■ Task goal
Quote every line from the top of the listing down to and including the line that contains "b.build('pouch_body', t, world=True, bevel=.006, seg=3)".

■ Material
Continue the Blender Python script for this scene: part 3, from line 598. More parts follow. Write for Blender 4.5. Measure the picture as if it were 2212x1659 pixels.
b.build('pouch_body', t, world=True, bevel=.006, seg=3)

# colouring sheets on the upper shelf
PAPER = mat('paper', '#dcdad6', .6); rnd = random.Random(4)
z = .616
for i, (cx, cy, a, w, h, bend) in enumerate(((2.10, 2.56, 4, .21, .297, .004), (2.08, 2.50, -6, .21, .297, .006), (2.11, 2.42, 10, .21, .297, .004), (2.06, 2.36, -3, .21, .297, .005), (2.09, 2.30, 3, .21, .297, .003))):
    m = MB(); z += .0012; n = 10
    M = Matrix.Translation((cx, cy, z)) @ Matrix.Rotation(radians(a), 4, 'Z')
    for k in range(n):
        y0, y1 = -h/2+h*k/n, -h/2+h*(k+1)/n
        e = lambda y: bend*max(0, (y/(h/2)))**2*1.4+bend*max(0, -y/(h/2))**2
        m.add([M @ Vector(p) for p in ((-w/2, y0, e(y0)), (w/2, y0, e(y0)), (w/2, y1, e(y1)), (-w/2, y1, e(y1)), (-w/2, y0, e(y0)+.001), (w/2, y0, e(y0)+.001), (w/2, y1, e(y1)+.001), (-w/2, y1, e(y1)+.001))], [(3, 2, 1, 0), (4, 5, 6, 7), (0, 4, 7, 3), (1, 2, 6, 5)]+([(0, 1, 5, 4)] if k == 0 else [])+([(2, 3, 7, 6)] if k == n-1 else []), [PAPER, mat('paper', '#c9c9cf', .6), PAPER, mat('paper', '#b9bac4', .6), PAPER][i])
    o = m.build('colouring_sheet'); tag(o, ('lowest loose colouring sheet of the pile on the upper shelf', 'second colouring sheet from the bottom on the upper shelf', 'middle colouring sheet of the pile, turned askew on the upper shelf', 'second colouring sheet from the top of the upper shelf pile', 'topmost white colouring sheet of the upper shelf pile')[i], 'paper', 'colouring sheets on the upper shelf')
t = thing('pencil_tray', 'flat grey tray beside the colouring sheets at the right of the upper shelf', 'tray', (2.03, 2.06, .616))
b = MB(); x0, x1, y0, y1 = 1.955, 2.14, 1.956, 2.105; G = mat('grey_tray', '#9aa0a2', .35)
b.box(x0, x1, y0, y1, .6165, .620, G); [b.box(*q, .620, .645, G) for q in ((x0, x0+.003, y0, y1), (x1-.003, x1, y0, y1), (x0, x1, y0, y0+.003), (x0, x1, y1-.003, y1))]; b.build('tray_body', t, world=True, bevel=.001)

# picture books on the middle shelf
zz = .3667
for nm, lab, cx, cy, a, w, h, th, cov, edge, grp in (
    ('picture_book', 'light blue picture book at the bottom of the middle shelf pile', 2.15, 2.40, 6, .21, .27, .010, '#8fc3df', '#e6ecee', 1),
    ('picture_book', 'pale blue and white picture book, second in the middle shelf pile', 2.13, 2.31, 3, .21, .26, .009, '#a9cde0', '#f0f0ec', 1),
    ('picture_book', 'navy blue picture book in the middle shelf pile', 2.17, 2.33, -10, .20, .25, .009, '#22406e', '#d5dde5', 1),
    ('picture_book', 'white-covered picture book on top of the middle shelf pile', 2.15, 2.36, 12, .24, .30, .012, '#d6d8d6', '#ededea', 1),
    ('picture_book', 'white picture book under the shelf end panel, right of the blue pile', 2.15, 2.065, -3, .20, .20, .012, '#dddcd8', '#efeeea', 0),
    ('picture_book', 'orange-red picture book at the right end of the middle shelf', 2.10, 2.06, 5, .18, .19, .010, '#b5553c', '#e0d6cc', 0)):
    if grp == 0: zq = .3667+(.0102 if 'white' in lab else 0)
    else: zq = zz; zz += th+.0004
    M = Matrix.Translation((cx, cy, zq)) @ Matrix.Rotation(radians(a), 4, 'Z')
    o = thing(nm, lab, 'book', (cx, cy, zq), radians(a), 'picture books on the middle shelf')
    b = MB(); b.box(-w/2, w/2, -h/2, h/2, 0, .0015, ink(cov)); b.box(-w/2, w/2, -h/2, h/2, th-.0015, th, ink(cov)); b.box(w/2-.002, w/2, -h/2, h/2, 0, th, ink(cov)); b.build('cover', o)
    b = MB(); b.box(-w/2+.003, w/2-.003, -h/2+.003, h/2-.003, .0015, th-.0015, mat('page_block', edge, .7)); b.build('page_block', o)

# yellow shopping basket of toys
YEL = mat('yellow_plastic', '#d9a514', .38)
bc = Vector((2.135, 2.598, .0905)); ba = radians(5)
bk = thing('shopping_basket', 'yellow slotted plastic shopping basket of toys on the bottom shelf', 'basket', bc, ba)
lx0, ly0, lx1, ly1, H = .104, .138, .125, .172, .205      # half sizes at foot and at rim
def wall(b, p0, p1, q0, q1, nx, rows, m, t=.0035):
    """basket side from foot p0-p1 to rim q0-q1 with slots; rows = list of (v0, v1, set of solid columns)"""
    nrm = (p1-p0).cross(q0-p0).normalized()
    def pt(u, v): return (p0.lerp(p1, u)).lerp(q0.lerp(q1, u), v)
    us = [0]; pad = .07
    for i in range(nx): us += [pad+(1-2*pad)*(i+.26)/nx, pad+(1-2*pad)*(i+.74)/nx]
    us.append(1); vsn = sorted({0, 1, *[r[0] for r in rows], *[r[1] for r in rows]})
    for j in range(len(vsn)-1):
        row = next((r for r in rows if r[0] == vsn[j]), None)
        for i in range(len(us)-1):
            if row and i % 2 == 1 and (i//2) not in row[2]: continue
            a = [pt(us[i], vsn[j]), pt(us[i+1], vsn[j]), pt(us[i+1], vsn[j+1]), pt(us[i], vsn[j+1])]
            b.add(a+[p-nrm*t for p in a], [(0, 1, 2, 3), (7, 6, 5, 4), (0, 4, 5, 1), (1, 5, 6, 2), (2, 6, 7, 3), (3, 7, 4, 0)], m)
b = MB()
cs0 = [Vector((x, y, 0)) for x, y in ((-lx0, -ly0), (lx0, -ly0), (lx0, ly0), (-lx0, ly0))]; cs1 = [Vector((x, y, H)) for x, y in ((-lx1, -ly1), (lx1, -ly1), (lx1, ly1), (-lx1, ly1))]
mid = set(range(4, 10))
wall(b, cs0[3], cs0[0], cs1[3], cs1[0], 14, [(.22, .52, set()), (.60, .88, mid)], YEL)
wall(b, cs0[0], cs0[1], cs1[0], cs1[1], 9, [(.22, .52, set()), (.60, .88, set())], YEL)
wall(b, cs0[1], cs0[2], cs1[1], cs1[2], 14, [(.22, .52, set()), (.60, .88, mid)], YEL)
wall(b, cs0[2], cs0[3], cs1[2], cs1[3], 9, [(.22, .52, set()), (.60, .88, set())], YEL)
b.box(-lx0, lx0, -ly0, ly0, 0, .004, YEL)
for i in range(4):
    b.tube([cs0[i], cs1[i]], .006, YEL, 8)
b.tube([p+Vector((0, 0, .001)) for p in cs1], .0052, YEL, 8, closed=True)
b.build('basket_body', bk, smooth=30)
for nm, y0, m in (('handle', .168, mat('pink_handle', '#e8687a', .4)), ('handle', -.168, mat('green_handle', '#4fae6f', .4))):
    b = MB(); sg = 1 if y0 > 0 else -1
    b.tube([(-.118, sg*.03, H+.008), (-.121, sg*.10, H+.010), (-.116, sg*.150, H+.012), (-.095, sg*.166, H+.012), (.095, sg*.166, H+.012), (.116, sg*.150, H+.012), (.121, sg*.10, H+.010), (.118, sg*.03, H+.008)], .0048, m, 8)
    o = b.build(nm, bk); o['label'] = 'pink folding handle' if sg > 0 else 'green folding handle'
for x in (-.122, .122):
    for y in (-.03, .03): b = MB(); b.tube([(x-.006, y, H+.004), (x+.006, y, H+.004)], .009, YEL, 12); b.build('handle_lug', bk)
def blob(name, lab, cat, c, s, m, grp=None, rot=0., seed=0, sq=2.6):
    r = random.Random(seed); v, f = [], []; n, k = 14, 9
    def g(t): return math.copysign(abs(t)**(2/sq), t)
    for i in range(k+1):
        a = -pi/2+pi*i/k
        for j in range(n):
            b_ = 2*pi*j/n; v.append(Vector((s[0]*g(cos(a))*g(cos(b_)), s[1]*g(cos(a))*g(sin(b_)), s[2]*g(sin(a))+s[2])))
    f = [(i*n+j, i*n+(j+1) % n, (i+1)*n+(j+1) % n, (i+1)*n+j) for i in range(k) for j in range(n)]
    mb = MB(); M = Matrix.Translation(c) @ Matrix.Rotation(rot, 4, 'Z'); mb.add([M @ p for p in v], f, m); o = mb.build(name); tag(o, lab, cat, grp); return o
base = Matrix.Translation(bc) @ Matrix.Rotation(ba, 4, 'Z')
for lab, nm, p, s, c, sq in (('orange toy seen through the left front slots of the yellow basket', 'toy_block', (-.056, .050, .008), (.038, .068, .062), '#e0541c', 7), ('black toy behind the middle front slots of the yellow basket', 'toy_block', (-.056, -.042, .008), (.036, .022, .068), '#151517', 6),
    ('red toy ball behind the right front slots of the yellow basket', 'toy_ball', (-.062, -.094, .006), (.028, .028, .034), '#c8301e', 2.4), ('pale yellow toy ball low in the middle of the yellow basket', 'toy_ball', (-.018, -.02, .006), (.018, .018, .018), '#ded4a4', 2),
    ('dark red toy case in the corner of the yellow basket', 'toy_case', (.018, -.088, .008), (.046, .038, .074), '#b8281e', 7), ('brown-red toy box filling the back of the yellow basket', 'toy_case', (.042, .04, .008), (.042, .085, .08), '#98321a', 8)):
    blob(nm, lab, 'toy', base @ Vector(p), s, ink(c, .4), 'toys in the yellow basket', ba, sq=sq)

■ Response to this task
Continue the Blender Python script for this scene: part 3, from line 598. More parts follow. Write for Blender 4.5. Measure the picture as if it were 2212x1659 pixels.
b.build('pouch_body', t, world=True, bevel=.006, seg=3)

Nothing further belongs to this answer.